The typical DC input voltage for inverters is 350 to 500 VDC. That means many shingles need to be wired in series. This requires long strings of module to module connections wires that are all hidden beneath the finished roof and difficult to access.

When one module or its connection fails, all the modules in the string go out just like in Christmas tree lights. A service tech has no easy way of knowing which shingle is defective. A big portion of the roof often needs to be taken apart, and all components tested. Then, if matching replacement solar shingles are available, the array may be able to be reassembled.

PV shingles have been nailed or screwed into place as the PV shingles marketers wanted to entice roofers to be installers. However, roofers do not have the understanding or the necessary training to install solar-electric systems. If there is an electrical arc caused by a faulty shingle-to-shingle connection, it could start a fire in combustible tarpaper and wood roof sheathing.

Solar shingles are less efficient than traditional solar panels meaning need more roof surface than the traditional solar panels. Rated output of solar shingles is about 12 watts per square foot; whereas today’s best crystalline modules offer about 20 watts per square foot. Since solar shingles are installed on the roof deck there is no back-surface convective airflow, the all-black solar shingles run hotter than conventional solar panels, meaning further lower efficiency and possibly shorter product life.

PV shingles have been a transitory product. How long will companies selling this product keep producing them? For example, after five years, Dow ceased manufacturing and distributing solar shingles. There is no long-term experience with solar shingles products and they may or may not last. Will the warranty be supported over twenty five years as with traditional solar panels?

Even if the company and product is still available, will it be in the same form and electrical configuration to allow replacement? With all these uncertainties at present solar shingles are not prudent options for a green roof.
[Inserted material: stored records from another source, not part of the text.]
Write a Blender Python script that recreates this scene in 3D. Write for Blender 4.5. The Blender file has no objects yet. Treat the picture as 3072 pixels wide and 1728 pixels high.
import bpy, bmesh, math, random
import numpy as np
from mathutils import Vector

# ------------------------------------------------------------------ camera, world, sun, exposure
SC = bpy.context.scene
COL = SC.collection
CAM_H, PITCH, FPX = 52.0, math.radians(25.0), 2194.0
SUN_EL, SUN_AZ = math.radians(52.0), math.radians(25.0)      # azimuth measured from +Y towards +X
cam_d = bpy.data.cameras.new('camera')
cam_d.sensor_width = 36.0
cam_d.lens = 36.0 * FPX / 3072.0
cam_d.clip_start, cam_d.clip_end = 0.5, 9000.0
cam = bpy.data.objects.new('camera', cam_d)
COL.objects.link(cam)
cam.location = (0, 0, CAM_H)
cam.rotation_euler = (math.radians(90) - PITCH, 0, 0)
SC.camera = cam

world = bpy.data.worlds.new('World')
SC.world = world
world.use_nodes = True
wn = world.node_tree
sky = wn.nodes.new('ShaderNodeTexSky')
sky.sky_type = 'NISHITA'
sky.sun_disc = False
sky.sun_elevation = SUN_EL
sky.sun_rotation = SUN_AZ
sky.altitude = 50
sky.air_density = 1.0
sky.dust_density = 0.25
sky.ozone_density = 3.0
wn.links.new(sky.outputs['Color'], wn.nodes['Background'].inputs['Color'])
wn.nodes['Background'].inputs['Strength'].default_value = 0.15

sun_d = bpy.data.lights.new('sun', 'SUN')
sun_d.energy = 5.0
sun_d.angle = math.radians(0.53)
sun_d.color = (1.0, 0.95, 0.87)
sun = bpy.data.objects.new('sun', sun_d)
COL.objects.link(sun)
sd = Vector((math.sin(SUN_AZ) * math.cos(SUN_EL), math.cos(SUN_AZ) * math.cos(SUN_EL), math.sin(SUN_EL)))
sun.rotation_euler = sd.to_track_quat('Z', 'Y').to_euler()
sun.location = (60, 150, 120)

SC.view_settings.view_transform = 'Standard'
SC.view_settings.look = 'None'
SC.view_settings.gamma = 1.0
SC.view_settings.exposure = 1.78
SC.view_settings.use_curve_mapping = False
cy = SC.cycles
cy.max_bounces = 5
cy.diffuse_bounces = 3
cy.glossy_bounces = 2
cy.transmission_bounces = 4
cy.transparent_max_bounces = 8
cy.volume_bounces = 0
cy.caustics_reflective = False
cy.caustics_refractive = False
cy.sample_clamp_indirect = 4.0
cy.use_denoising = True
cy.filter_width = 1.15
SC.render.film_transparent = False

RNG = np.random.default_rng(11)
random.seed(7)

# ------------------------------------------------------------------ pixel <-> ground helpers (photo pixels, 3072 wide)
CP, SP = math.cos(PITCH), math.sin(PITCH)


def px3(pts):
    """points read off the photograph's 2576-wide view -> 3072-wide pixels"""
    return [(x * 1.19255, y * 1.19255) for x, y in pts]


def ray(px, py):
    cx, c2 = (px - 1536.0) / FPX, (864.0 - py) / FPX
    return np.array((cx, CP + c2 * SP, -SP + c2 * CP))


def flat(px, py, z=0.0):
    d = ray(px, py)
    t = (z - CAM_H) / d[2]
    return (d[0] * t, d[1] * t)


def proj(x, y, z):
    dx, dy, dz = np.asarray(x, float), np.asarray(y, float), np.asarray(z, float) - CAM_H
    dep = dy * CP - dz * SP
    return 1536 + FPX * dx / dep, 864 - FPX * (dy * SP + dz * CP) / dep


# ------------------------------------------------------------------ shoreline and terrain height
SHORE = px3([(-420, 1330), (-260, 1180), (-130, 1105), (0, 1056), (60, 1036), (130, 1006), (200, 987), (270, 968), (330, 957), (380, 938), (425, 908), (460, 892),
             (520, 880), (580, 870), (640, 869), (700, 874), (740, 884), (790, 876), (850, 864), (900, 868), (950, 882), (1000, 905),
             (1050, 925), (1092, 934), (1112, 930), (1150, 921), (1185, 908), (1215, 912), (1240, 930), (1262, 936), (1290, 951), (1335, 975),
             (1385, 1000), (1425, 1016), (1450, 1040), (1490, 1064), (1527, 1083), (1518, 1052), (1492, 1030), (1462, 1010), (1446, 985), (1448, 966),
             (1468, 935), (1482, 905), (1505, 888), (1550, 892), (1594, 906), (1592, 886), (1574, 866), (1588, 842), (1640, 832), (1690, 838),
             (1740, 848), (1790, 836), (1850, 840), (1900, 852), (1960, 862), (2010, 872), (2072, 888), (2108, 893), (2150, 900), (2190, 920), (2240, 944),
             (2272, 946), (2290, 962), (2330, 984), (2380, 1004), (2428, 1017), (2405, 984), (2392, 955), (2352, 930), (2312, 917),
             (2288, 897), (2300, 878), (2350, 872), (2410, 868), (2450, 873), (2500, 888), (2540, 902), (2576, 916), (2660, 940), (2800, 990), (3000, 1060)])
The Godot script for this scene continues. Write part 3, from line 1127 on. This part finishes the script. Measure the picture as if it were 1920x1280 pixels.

Currently, there’s no mass produced solar PV shingle solution for retrofit. If your house has a black roof, using conventional black-on-black modules installed flush with the roof may offer the best acceptable solution. Standard framed PV modules have been proven, reliable and productive, and we know how to install them well for the long term. For many people, the solution is to accept the beauty of a product that will produce clean electricity reliably for 40+ years.